Touting the mantra of supply and demand to explain things is far too simplistic, according to Yan, the urban-housing expert, especially if we are thinking about who gets the privilege to be housed. He notes that Vancouver’s crisis remains, even though the number of new units built in Vancouver in the past few years has actually exceeded the population growth.

“What kind of demand do you want to meet?” he asks: a privileged, 20-something tech worker or a family of four who work in the service industry? “There is historic dogma with the housing system, that if we just somehow produce more supply … it will filter through the system [so that] those who are at the bottom rung of society can get their housing as wealthier folks move on up,” he says. “As much as any other ‘trickle-down’ effect to the economy, it’s not really working.” Despite rising incomes, according to census data, half of Seattle’s households still make less than $50,000, and more than half of those make less than $25,000.

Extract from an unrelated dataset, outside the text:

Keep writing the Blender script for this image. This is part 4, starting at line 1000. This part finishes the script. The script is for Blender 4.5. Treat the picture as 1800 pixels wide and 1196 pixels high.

Yan’s research focuses almost exclusively on Vancouver and British Columbia so far, but he’s spent many years studying housing markets. And while he concedes that “all cities are different” and “you can’t do a copy-paste of what’s happening in Vancouver to Seattle,” at the same time, “What’s happening in Vancouver, I think this is a cautionary tale … We are quickly moving from a housing market that reflects economic dynamics to a housing market that’s going to define economic dynamics,” a shift that is “highly worrisome.”

Moon’s campaign has put the issue of real-estate speculation front and center; Durkan’s campaign also now plugs aspects of the idea. As long as Seattle’s housing market continues to explode, it’s possible this issue won’t go away, regardless of who’s elected mayor.

And Moon, Bertolet, and Yan can all agree on one thing: We do need more data. “I think we have to get the data; I am the first to say that,” Moon insists. Once we better understand the scope of the problem, she says—if it is indeed a problem—then we can better figure out ways to lessen its impact. “Data isn’t destiny,” Yan says. “It starts the dialogue.”